Cogito Blog
Unifying Measurement & The Means to Improve – A New Standard For Enterprise Software
It’s time to raise our expectations of what enterprise software should do for us.
Today, most software solutions only provide part of what we need to make us more efficient and effective. Solutions either focus on providing isolated measurement which must then be interpreted, or on providing us the means to improve but without a measurement. In reality, software should provide both measurement and the means to improve in one unified package.
Today’s enterprises are awash with data. Companies gather data from a variety of sources, and use many types of enterprise software to obtain it. Business intelligence solutions such as Oracle and SAP, along with more modern data visualization applications like Tableau and Domo, are becoming increasingly valued worldwide. These types of software automate the data gathering process, ultimately saving companies money.
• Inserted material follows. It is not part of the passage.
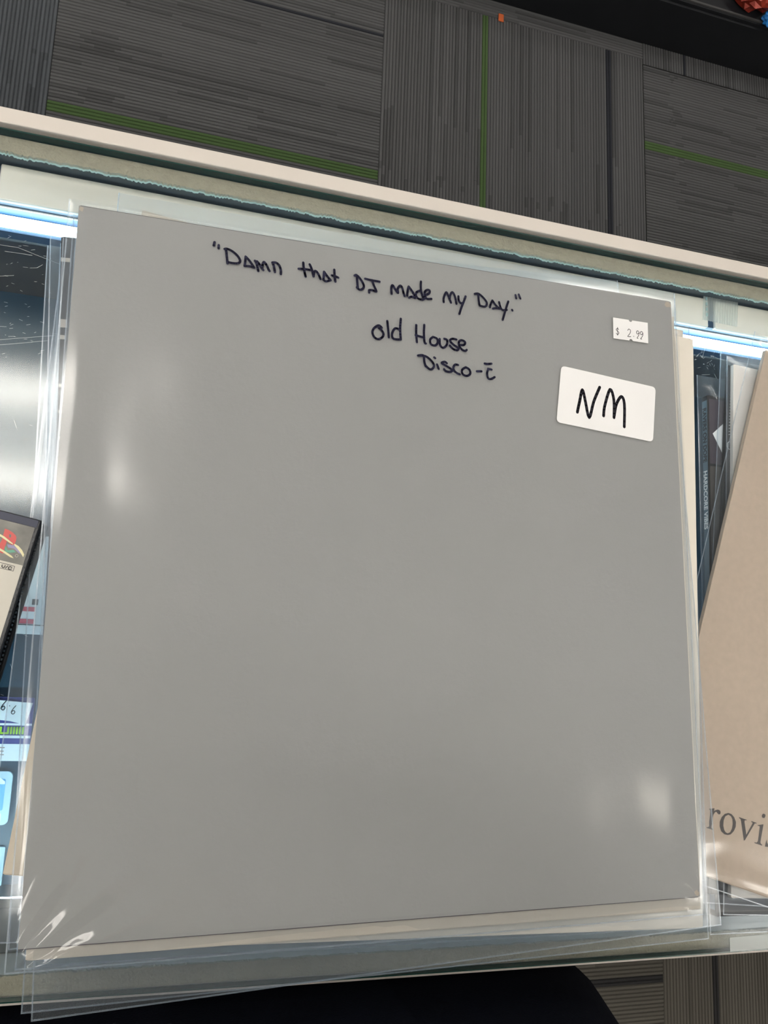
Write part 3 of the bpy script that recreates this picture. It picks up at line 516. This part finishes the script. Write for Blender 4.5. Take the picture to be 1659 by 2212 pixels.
# ---------------- the person at the clerk's side
def skin_mesh(name, verts, edges, radii, m, parent, sub=2, root=0):
    me = bpy.data.meshes.new(name); me.from_pydata(verts, edges, []); o = bpy.data.objects.new(name, me); C.objects.link(o)
    md = o.modifiers.new('s', 'SKIN'); md.use_smooth_shade = True; md.branch_smoothing = .5
    for i, r in enumerate(radii): me.skin_vertices[0].data[i].radius = r if isinstance(r, tuple) else (r, r)
    me.skin_vertices[0].data[root].use_root = True
    sb = o.modifiers.new('b', 'SUBSURF'); sb.levels = sub; sb.render_levels = sub
    dg = bpy.context.evaluated_depsgraph_get(); nm = bpy.data.meshes.new_from_object(o.evaluated_get(dg)); o.modifiers.clear(); o.data = nm; nm.name = name
    bpy.data.meshes.remove(me)
    for q in m: nm.materials.append(q)
    if parent: o.parent = parent
    return o
PX, PY = .024, -.354
per = thing('person', 'person in black sweatshirt and trousers standing against the clerk side of the counter', 'person', (PX, PY, FLOOR))
V = [(0, 0, .93), (0, 0, 1.08), (0, .01, 1.24), (0, 0, 1.40), (0, .01, 1.49),
     (.10, 0, .86), (.11, .01, .50), (.115, -.02, .10), (.125, .10, .04),
     (-.10, 0, .86), (-.11, .01, .50), (-.115, -.02, .10), (-.125, .10, .04),
     (.185, -.01, 1.39), (.225, -.13, 1.12), (.235, -.13, .88), (.235, -.12, .82),
     (-.185, -.01, 1.39), (-.225, -.13, 1.12), (-.235, -.13, .88), (-.235, -.12, .82)]
Ed = [(0, 1), (1, 2), (2, 3), (3, 4), (0, 5), (5, 6), (6, 7), (7, 8), (0, 9), (9, 10), (10, 11), (11, 12), (3, 13), (13, 14), (14, 15), (15, 16), (3, 17), (17, 18), (18, 19), (19, 20)]
Rd = [(.15, .12), (.145, .12), (.16, .125), (.13, .10), .058, .095, .065, .048, .045, .095, .065, .048, .045, .07, .052, .038, .034, .07, .052, .038, .034]
bd = skin_mesh('body', V, Ed, Rd, [M['denim'], M['cloth'], M['skin'], M['shoe']], per)
for f in bd.data.polygons:
    c = f.center; f.material_index = 3 if c.z < .09 else (2 if c.z > 1.475 or (abs(c.x) > .2 and c.z < .86) else (1 if c.z > .95 else 0))
# loose sweatshirt: closed loft round the torso
bm = bmesh.new(); rings = []
for z, a, b, dy in ((.90, .225, .150, 0), (.93, .222, .158, .0), (.99, .213, .157, .001), (1.06, .190, .154, .002), (1.12, .175, .150, .003), (1.20, .165, .145, .006), (1.28, .21, .145, .006), (1.38, .19, .125, 0), (1.44, .11, .09, 0)):
    rings.append([bm.verts.new((a * math.copysign(abs(math.cos(t)) ** .27, math.cos(t)), dy + b * math.copysign(abs(math.sin(t)) ** .27, math.sin(t)), z + .004 * math.sin(5 * t))) for t in [2 * PI * k / 48 for k in range(48)]])
for r0, r1 in zip(rings, rings[1:]):
    for i in range(48): bm.faces.new((r0[i], r0[(i + 1) % 48], r1[(i + 1) % 48], r1[i]))
sw = obj('sweatshirt', bm, M['cloth'], per, smooth=True)
bm = bmesh.new(); rr = []
for x in [-.165 + .221 * k / 14 for k in range(15)]:
    yy = .156 * (max(0, 1 - (abs(x) / .19) ** 7.4)) ** (1 / 7.4); rr.append([bm.verts.new((x, yy + o_, z)) for o_, z in ((.003, .93), (.006, 1.0), (.001, 1.13), (-.006, 1.13), (-.006, .93))])
for a, b in zip(rr, rr[1:]):
    for i in range(5): bm.faces.new((a[i], a[(i + 1) % 5], b[(i + 1) % 5], b[i]))
bm.faces.new(rr[0]); bm.faces.new(rr[-1][::-1]); obj('front_pocket', bm, M['cloth'], sw, smooth=False)
for s in (1, -1):                                        # hands with five separate fingers
    hx = s * .235; Vv = [(hx, -.04, .835), (hx, -.035, .79), (hx, -.03, .745)]; Ee = [(0, 1), (1, 2)]; Rr = [.026, (.018, .036), (.014, .036)]
    for k, (dy, L) in enumerate(((.027, .068), (.009, .076), (-.009, .070), (-.026, .055))):
        i = len(Vv); Vv += [(hx - s * .002, -.03 + dy, .735), (hx - s * .006, -.03 + dy * 1.1, .735 - L * .5), (hx - s * .020, -.03 + dy * 1.1, .735 - L)]; Ee += [(2, i), (i, i + 1), (i + 1, i + 2)]; Rr += [.0095, .0085, .0075]
    i = len(Vv); Vv += [(hx - s * .012, .010, .775), (hx - s * .018, .022, .74), (hx - s * .020, .024, .715)]; Ee += [(1, i), (i, i + 1), (i + 1, i + 2)]; Rr += [.012, .010, .0085]
    Vv = [(a, b - .08, c) for a, b, c in Vv]; skin_mesh('hand', Vv, Ee, Rr, [M['skin']], per)
bm = bmesh.new(); bmesh.ops.create_uvsphere(bm, u_segments=32, v_segments=24, radius=1)
for v in bm.verts:
    x, y, z = v.co; jaw = 1 - .28 * max(0, -z) ** 1.3; nose = .022 * math.exp(-((x / .16) ** 2 + ((z + .12) / .22) ** 2)) if y > 0 else 0
    sock = -.007 * (math.exp(-(((x - .42) / .17) ** 2 + ((z - .05) / .13) ** 2)) + math.exp(-(((x + .42) / .17) ** 2 + ((z - .05) / .13) ** 2))) if y > 0 else 0
    v.co = (x * .074 * jaw, y * .093 * (jaw if y > 0 else 1) + nose + sock + .02, z * .115 + 1.61)
obj('head', bm, M['skin'], per, smooth=True)
for s in (1, -1):
    bm = bmesh.new(); bmesh.ops.create_icosphere(bm, subdivisions=2, radius=.011); bmesh.ops.translate(bm, verts=bm.verts, vec=(s * .031, .094, 1.616)); obj('eye', bm, M['eye'], per, smooth=True)
    bm = bmesh.new(); bmesh.ops.create_icosphere(bm, subdivisions=2, radius=1)
    for v in bm.verts: v.co = (v.co.x * .008 + s * .074, v.co.y * .018 + .012, v.co.z * .03 + 1.605)
    obj('ear', bm, M['skin'], per, smooth=True)
bm = bmesh.new(); bmesh.ops.create_icosphere(bm, subdivisions=2, radius=1)
for v in bm.verts: v.co = (v.co.x * .022, v.co.y * .006 + .097, v.co.z * .006 + 1.555)
obj('mouth', bm, M['lip'], per, smooth=True)
bm = bmesh.new(); bmesh.ops.create_uvsphere(bm, u_segments=32, v_segments=20, radius=1)
for v in list(bm.verts):
    if v.co.z < -.25 or (v.co.y > .35 and v.co.z < .45): bm.verts.remove(v)
for v in bm.verts: v.co = (v.co.x * .083, v.co.y * .103 + .012, v.co.z * .122 + 1.615)
obj('hair', bm, M['hair'], per, smooth=True)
What it doesn’t factor in is that this data gathering is followed by work from a dedicated team to review the data and subsequently act upon it. This model is slow, costly, and causes us to miss insights because of the timing and discovery methods used.
A lot of time and money ends up being spent on interpreting data that was initially meant to make life easier. The delay between gathering the data and acting on it also means that a company’s efforts are often ineffectual. If it takes several weeks to get from “What is happening?” to “How do we fix it?“, then the action taken simply will not be as effective and many opportunities for improvement will be missed. The link between information and action must be fast and strong, avoiding the middleman all together. Ideally, action should be taken in real-time while data is gathered and interpreted.
Software which successfully achieves real time functionality is, by definition, meeting the criteria which we have laid out. By responding to data in real-time with meaningful ways to act upon that data, software can provide value to its users in the moments that matter most. Additionally, products which continuously measure improvements in the metrics that it seeks to affect will have the ability to inspire confidence in its users. Software that can unify data with action will provide companies with savings in time and money, and an advantage over their competitors.
Call centers offer a great example of the need to combine measurement directly with a means for improvement. Call center teams gather massive amounts of data; employee productivity and engagement, service level optimization, and customer satisfaction captured via net promoter scores and post-call surveys. Call centers also have many applications used by agents to provide service to a customer, which seek to provide a means for improvement without a means for measurement.
We have heard from and are responding to customers, prospects and the greater market that we need to design and deliver software that provides measurement and the means to improve in a unified product. In our specific application we analyze the signals contained within the human voice and store that information as data. The software does not stop there – it analyzes the voice data – pitch, tone, pace, and other conversational behaviors, in real-time and provides speaking guidance to call center agents. The system produces alerts during conversations, letting agents know how to adjust their style to improve the outcome of the call. If we were not able to effectively collect, analyze and deliver key insights to end users in the moment of need our customers would not be able to take full advantage of the value we deliver.
As we have learned, to deliver maximum value enterprise software providers must unify measurement with the means to improve. Companies rely on software to power operational efficiency, productivity and to improve customer experience. Without software that can collect, analyze and deliver critical in-the-moment insights, companies will miss key opportunities, and they will not achieve the continuous improvement required to remain viable in a fast-changing world.